**TASK GOAL**
The required output consists solely of the lines from the top of the listing through the line containing "S.camera = cam", transcribed exactly.

**DATA BLOCK**
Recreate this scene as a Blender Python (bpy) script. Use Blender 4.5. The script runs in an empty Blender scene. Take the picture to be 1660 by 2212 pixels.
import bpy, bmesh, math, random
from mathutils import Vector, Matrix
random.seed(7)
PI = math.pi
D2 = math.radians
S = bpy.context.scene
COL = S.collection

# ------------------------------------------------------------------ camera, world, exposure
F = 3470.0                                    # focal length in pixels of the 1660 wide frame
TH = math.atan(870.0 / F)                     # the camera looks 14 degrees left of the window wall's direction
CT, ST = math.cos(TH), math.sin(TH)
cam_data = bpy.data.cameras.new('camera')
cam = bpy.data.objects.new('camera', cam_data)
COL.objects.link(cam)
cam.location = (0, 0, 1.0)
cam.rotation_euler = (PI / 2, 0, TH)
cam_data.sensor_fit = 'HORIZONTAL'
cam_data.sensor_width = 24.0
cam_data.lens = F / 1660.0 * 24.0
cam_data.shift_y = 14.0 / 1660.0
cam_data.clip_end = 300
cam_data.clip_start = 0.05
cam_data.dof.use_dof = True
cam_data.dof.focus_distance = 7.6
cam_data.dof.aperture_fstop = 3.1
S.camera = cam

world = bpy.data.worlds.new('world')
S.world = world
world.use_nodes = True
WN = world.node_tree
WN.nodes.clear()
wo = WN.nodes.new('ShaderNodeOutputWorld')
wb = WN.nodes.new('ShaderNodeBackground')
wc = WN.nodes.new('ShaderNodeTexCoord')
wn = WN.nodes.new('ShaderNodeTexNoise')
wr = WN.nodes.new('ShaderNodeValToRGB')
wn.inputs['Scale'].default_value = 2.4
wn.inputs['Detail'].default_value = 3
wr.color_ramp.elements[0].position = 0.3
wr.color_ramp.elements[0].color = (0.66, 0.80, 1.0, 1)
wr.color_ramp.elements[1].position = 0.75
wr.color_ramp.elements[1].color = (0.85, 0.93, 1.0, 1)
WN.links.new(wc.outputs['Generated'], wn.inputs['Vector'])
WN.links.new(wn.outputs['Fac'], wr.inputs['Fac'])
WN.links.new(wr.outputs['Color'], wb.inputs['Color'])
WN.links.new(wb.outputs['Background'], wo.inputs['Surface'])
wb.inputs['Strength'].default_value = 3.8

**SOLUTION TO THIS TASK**
Recreate this scene as a Blender Python (bpy) script. Use Blender 4.5. The script runs in an empty Blender scene. Take the picture to be 1660 by 2212 pixels.
import bpy, bmesh, math, random
from mathutils import Vector, Matrix
random.seed(7)
PI = math.pi
D2 = math.radians
S = bpy.context.scene
COL = S.collection

# ------------------------------------------------------------------ camera, world, exposure
F = 3470.0                                    # focal length in pixels of the 1660 wide frame
TH = math.atan(870.0 / F)                     # the camera looks 14 degrees left of the window wall's direction
CT, ST = math.cos(TH), math.sin(TH)
cam_data = bpy.data.cameras.new('camera')
cam = bpy.data.objects.new('camera', cam_data)
COL.objects.link(cam)
cam.location = (0, 0, 1.0)
cam.rotation_euler = (PI / 2, 0, TH)
cam_data.sensor_fit = 'HORIZONTAL'
cam_data.sensor_width = 24.0
cam_data.lens = F / 1660.0 * 24.0
cam_data.shift_y = 14.0 / 1660.0
cam_data.clip_end = 300
cam_data.clip_start = 0.05
cam_data.dof.use_dof = True
cam_data.dof.focus_distance = 7.6
cam_data.dof.aperture_fstop = 3.1
S.camera = cam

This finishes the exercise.